Wednesday, April 9, 2014

Review: A Romp in Americana

Audiences always enjoy something they can relate to, whether it’s a story that hits home or a character that they’re familiar with. And nothing is more relatable than pop culture. But finding the appropriate opportunity to place pop culture icons into an already established story is the challenge. With perhaps just the names that truly represent the adaptation, Less Than Rent’s Little Mac, Little Mac, You’re the Very Man transports Macheath and Co. from The Begger’s Opera and Threepenny Opera fame to the Wild Wild West. Oh, and along the way he encounters upwards of 85 colorful characters from the American pop culture canon.
Cowrriten by Sean Patrick Monahan and James Presson, Little Mac lives in a world of complete incohesiveness. Placing the British outlaw in a world of Wild Wild West outlaws was a smart and sensible choice. But with the other added layers, the sensibility was completely lost and unfortunately, at times, made no sense. Imagine a parallel universe where time and space are merely nonexistent or imagine a colorful cast of characters exiting a time machine to Little Mac Land. While the notoriety struck a chord with the audience, the specificity of who appeared were, at times, arbitrary. Little Mac seemed more like a series of sketches within a theme than a play that considered any dramaturgical background. Presson and Monahan's script knew what it wanted to do. However the world of the play didn't properly lend to it.

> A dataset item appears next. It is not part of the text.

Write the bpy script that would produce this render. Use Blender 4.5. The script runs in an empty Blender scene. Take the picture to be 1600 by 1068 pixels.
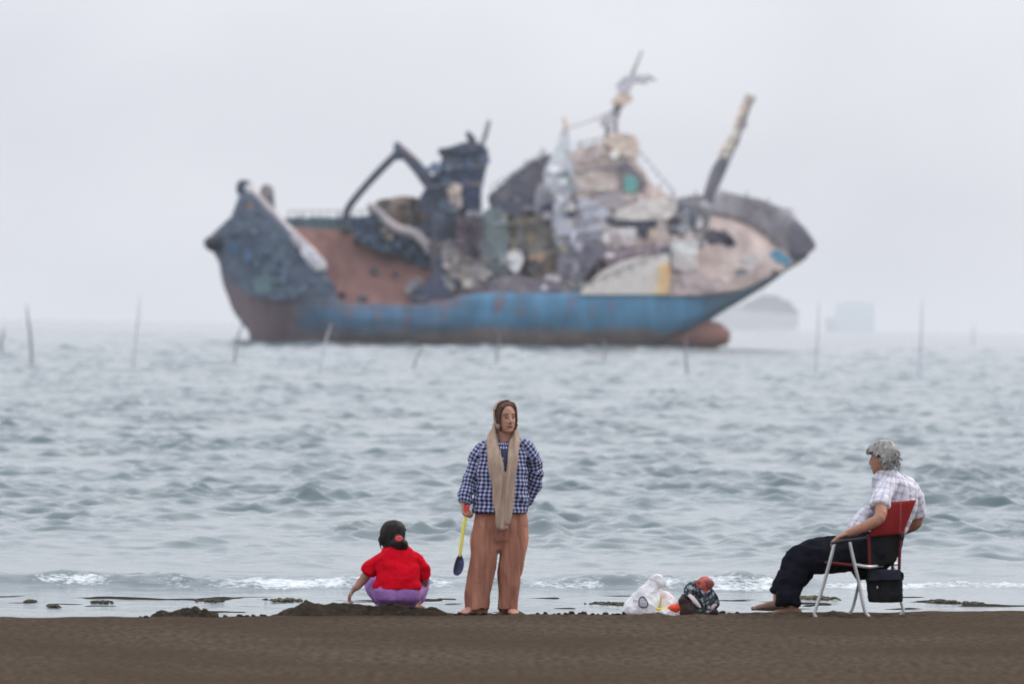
import bpy, bmesh, math, random
import numpy as np
from mathutils import Vector, Matrix

R = math.radians
random.seed(7)
rng = np.random.default_rng(11)
scene = bpy.context.scene
col = scene.collection
PI = math.pi

# ------------------------------------------------------------------ camera
HC = 2.22                    # eye height above the sand lip
FPX = 9135.0                 # focal length in photo pixels (1600 wide)
ROLL = 0.0145
PITCH = (534 - 507.5) / FPX
SEA_Z = -0.30

cam_fwd = Vector((0, math.cos(PITCH), -math.sin(PITCH)))
up0 = Vector((0, math.sin(PITCH), math.cos(PITCH)))
right0 = Vector((1, 0, 0))
cam_r = right0 * math.cos(ROLL) + up0 * math.sin(ROLL)
cam_u = up0 * math.cos(ROLL) - right0 * math.sin(ROLL)
CAM = Vector((0, 0, HC))


def P(px, py, D):
    """World point seen at photo pixel (px, py) at distance y = D."""
    d = cam_fwd + cam_r * ((px - 800) / FPX) + cam_u * ((534 - py) / FPX)
    return CAM + d * (D / d.y)


def PZ(px, py, z):
    """World point where the ray of a pixel meets height z."""
    d = cam_fwd + cam_r * ((px - 800) / FPX) + cam_u * ((534 - py) / FPX)
    return CAM + d * ((z - HC) / d.z)


cd = bpy.data.cameras.new('camera')
cam = bpy.data.objects.new('camera', cd)
col.objects.link(cam)
m = Matrix((cam_r, cam_u, -cam_fwd)).transposed().to_4x4()
m.translation = CAM
cam.matrix_world = m
cd.sensor_width = 36
cd.lens = FPX / 1600 * 36
cd.clip_start = 0.5
cd.clip_end = 40000
cd.dof.use_dof = True
cd.dof.focus_distance = 51.5
cd.dof.aperture_fstop = 2.9
cd.dof.aperture_blades = 0
scene.camera = cam

# ------------------------------------------------------------------ noise
def _hash(ix, iy, iz, seed):
    h = (ix * 374761393 + iy * 668265263 + iz * 1274126177 + seed * 974634777) & 0xFFFFFFFF
    h = ((h ^ (h >> 13)) * 1274126177) & 0xFFFFFFFF
    h = (h ^ (h >> 16)) & 0xFFFFFF
    return h / float(0xFFFFFF)


def vnoise(x, y=0.0, z=0.0, seed=0):
    """Smooth value noise in [-1, 1], vectorised."""
    x, y, z = np.broadcast_arrays(np.asarray(x, float), np.asarray(y, float), np.asarray(z, float))
    ix, iy, iz = np.floor(x).astype(np.int64), np.floor(y).astype(np.int64), np.floor(z).astype(np.int64)
    fx, fy, fz = x - ix, y - iy, z - iz
    fx, fy, fz = [t * t * t * (t * (t * 6 - 15) + 10) for t in (fx, fy, fz)]
    out = 0
    for dx in (0, 1):
        for dy in (0, 1):
            for dz in (0, 1):
                w = (fx if dx else 1 - fx) * (fy if dy else 1 - fy) * (fz if dz else 1 - fz)
                out = out + w * _hash(ix + dx, iy + dy, iz + dz, seed)
    return out * 2 - 1


def fbm(x, y=0.0, z=0.0, octv=4, seed=0):
    a, s, out = 1.0, 1.0, 0
    for o in range(octv):
        out = out + a * vnoise(np.asarray(x) * s, np.asarray(y) * s, np.asarray(z) * s, seed + o * 17)
        a *= .5
        s *= 2.03
    return out / 1.9


def sstep(a, b, x):
    t = np.clip((np.asarray(x, float) - a) / (b - a), 0, 1)
    return t * t * (3 - 2 * t)


# ------------------------------------------------------------------ materials
def lin(r, g, b):
    f = lambda c: (c / 255) / 12.92 if c / 255 <= .04045 else ((c / 255 + .055) / 1.055) ** 2.4
    return (f(r), f(g), f(b))


def alb(r, g, b, k=.62, haze=.0):
    """Albedo for a surface that shows as this sRGB colour under light k."""
    hz = (.50 * haze, .53 * haze, .60 * haze)
    return tuple(min(.86, max(.012, (c - h) / ((1 - haze) * k))) for c, h in zip(lin(r, g, b), hz))


def new_mat(name):
    m = bpy.data.materials.new(name)
    m.use_nodes = True
    nt = m.node_tree
    b = nt.nodes['Principled BSDF']
    return m, nt, b


def N(nt, typ, **kw):
    n = nt.nodes.new(typ)
    for k, v in kw.items():
        if k in n.inputs.keys():
            n.inputs[k].default_value = v
        else:
            setattr(n, k, v)
    return n


def noise_fac(nt, scale=(1, 1, 1), nscale=1.0, detail=4, lo=.4, hi=.6, rough=.55, off=(0, 0, 0)):
    tc = N(nt, 'ShaderNodeTexCoord')
    mp = N(nt, 'ShaderNodeMapping')
    mp.inputs['Scale'].default_value = scale
    mp.inputs['Location'].default_value = off
    nz = N(nt, 'ShaderNodeTexNoise')
    nz.inputs['Scale'].default_value = nscale
    nz.inputs['Detail'].default_value = detail
    nz.inputs['Roughness'].default_value = rough
    nt.links.new(tc.outputs['Object'], mp.inputs['Vector'])
    nt.links.new(mp.outputs['Vector'], nz.inputs['Vector'])
    mr = N(nt, 'ShaderNodeMapRange')
    mr.inputs['From Min'].default_value = lo
    mr.inputs['From Max'].default_value = hi
    nt.links.new(nz.outputs['Fac'], mr.inputs['Value'])
    return mr.outputs['Result'], nz.outputs['Fac']


def mixc(nt, fac, a, b):
    mx = N(nt, 'ShaderNodeMix', data_type='RGBA')
    for sock, v in ((mx.inputs[0], fac), (mx.inputs[6], a), (mx.inputs[7], b)):
        if isinstance(v, (tuple, list)):
            sock.default_value = (*v[:3], 1)
        elif isinstance(v, (int, float)):
            sock.default_value = v
        else:
            nt.links.new(v, sock)
    return mx.outputs[2]


def mat(name, c1, c2=None, nscale=8, scale=(1, 1, 1), lo=.35, hi=.65, rough=.75, spec=.25, c3=None, n3=20, bump=0, bscale=60, detail=5, metal=0.0, sheen=0):
    m, nt, b = new_mat(name)
    b.inputs['Roughness'].default_value = rough
    b.inputs['Specular IOR Level'].default_value = spec
    b.inputs['Metallic'].default_value = metal
    if sheen:
        b.inputs['Sheen Weight'].default_value = sheen
    if c2 is None:
        c2 = tuple(c * .78 for c in c1)
    f, _ = noise_fac(nt, scale, nscale, detail, lo, hi)
    c = mixc(nt, f, c1, c2)
    if c3 is not None:
        f3, _ = noise_fac(nt, scale, n3, 5, .52, .66, off=(3.1, 7.7, 1.3))
        c = mixc(nt, f3, c, c3)
    nt.links.new(c, b.inputs['Base Color'])
    if bump:
        _, raw = noise_fac(nt, (1, 1, 1), bscale, 3)
        bp = N(nt, 'ShaderNodeBump')
        bp.inputs['Strength'].default_value = bump
        bp.inputs['Distance'].default_value = .01
        nt.links.new(raw, bp.inputs['Height'])
        nt.links.new(bp.outputs['Normal'], b.inputs['Normal'])
    return m


# ------------------------------------------------------------------ objects
def tag(o, label=None, cat=None, group=None, kind=None):
    if label: o['label'] = label
    if cat: o['category'] = cat
    if group: o['group'] = group
    if kind: o['kind'] = kind
    return o


def thing(name, loc, label, cat, group=None):
    o = bpy.data.objects.new(name, None)
    o.empty_display_size = .1
    o.location = loc
    col.objects.link(o)
    return tag(o, label, cat, group)


def origin_of(o):
    v = Vector((0, 0, 0))
    while o is not None:
        v += o.location
        o = o.parent
    return v


def obj(name, geo, material, parent=None, smooth=True, loc=None):
    """geo: (verts, faces) in world coordinates, or a mesh in world coordinates."""
    base = origin_of(parent) if parent else Vector(loc or (0, 0, 0))
    if isinstance(geo, bpy.types.Mesh):
        me = geo
        me.transform(Matrix.Translation(-base))
    else:
        v, f = geo
        me = bpy.data.meshes.new(name)
        me.from_pydata([tuple(Vector(p) - base) for p in v], [], f)
    me.update()
    me.name = name
    o = bpy.data.objects.new(name, me)
    col.objects.link(o)
    if parent: o.parent = parent
    else: o.location = base
    me.materials.clear()
    for mm in (material if isinstance(material, (list, tuple)) else [material]):
        me.materials.append(mm)
    if smooth:
        me.polygons.foreach_set('use_smooth', [True] * len(me.polygons))
    return o


def join(*geos):
    V, F = [], []
    for v, f in geos:
        o = len(V)
        V += [Vector(p) for p in v]
        F += [tuple(i + o for i in q) for q in f]
    return V, F


def catmull(pts, k):
    """pts: array n x m, resampled to (n-1)*k+1 rows."""
    p = np.array(pts, float)
    if len(p) < 3 or k <= 1:
        out = []
        for i in range(len(p) - 1):
            for j in range(k): out.append(p[i] + (p[i + 1] - p[i]) * j / k)
        return np.array(out + [p[-1]])
    q = np.vstack([2 * p[0] - p[1], p, 2 * p[-1] - p[-2]])
    out = []
    for i in range(1, len(q) - 2):
        a, b, c, d = q[i - 1], q[i], q[i + 1], q[i + 2]
        for j in range(k):
            t = j / k
            out.append(.5 * (2 * b + (c - a) * t + (2 * a - 5 * b + 4 * c - d) * t * t + (3 * b - 3 * c + d - a) * t ** 3))
    return np.array(out + [p[-1]])


def loft(st, n=18, k=4, horiz=False, ref=(0, 1, 0), sq=1.0, round_ends=True, pleat=None):
    """st: rows (point, rx, ry). rx lies along t x ref, ry along the other normal.
    horiz: rings stay in the XY plane, rx along X and ry along Y."""
    rows = catmull([[*Vector(s[0]), s[1], s[2]] for s in st], k)
    rows[:, 3:] = np.maximum(rows[:, 3:], 1e-4)
    pts = [Vector(r[:3]) for r in rows]
    V, F = [], []
    nr = len(rows)
    ref = Vector(ref)
    rings = []
    for i in range(nr):
        t = (pts[min(i + 1, nr - 1)] - pts[max(i - 1, 0)])
        if t.length < 1e-9: t = Vector((0, 0, 1))
        t.normalize()
        if horiz:
            A, B = Vector((1, 0, 0)), Vector((0, 1, 0))
        else:
            A = t.cross(ref)
            if A.length < .15: A = t.cross(Vector((0, 0, 1)))
            A.normalize()
            B = A.cross(t).normalized()
        rings.append((pts[i], A, B, t, rows[i, 3], rows[i, 4]))
    seq = list(rings)
    if round_ends:
        p, A, B, t, a, b = rings[0]
        h = min(a, b)
        seq = [(p - t * h * .75, A, B, t, a * .45, b * .45), (p - t * h * .4, A, B, t, a * .82, b * .82)] + seq
        p, A, B, t, a, b = rings[-1]
        h = min(a, b)
        seq += [(p + t * h * .4, A, B, t, a * .82, b * .82), (p + t * h * .75, A, B, t, a * .45, b * .45)]
    for ri, (p, A, B, t, a, b) in enumerate(seq):
        for j in range(n):
            th = 2 * PI * j / n
            c, s = math.cos(th), math.sin(th)
            if sq != 1.0:
                c = math.copysign(abs(c) ** sq, c)
                s = math.copysign(abs(s) ** sq, s)
            g = 1.0
            if pleat: g = 1 + pleat(th, ri / (len(seq) - 1))
            V.append(p + A * (c * a * g) + B * (s * b * g))
    for i in range(len(seq) - 1):
        for j in range(n):
            F.append((i * n + j, i * n + (j + 1) % n, (i + 1) * n + (j + 1) % n, (i + 1) * n + j))
    o = len(V)
    V += [seq[0][0] - seq[0][3] * 1e-3, seq[-1][0] + seq[-1][3] * 1e-3]
    L = (len(seq) - 1) * n
    for j in range(n):
        F.append((o, (j + 1) % n, j))
        F.append((o + 1, L + j, L + (j + 1) % n))
    return V, F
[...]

The overall theme of money hungry America and the influence of capitalism wanted to be explored without the distraction of the characters. How can characters like Henry Ford, Michelle Kwan, Bill Gates, Jessica Rabbit, Ronald Reagan, Ethel Rosenberg, Michael Jordan, and a subway car all can coexist in the Wild West?
While resemblance of pop icons are present, they don't seem to land. If you're going to include these names, full commitment is necessary to prove the point. When you do impressions of famous people, we should see and hear them and not rely on a catchphrase and repeating their name to figure out who they are. With that being said, there's no doubt the ensemble knew how to bring the funny. Though with an audience of friends, the laughs came more frequently than they were earned. There were strong performances within the company including Sarah Daniels as Taylor Swift, Alex Kramer in a creepy Ronald Reagan mask, and Matthew George, making the most of his bit parts.
Director Charlie Polinger and lighting designer Alex Freer established a nice dialogue bouncing from story to Taylor Swift narration. The Americana influence of the set and the simplicity of the one-dimensional pieces allowed for seamless transitions, though the ensemble did have some difficulty maneuvering them.
Little Mac, Little Mac, You’re the Very Man is a big and ambitious undertaking. It desired more time, perhaps a workshop or two, before taking on the big stage.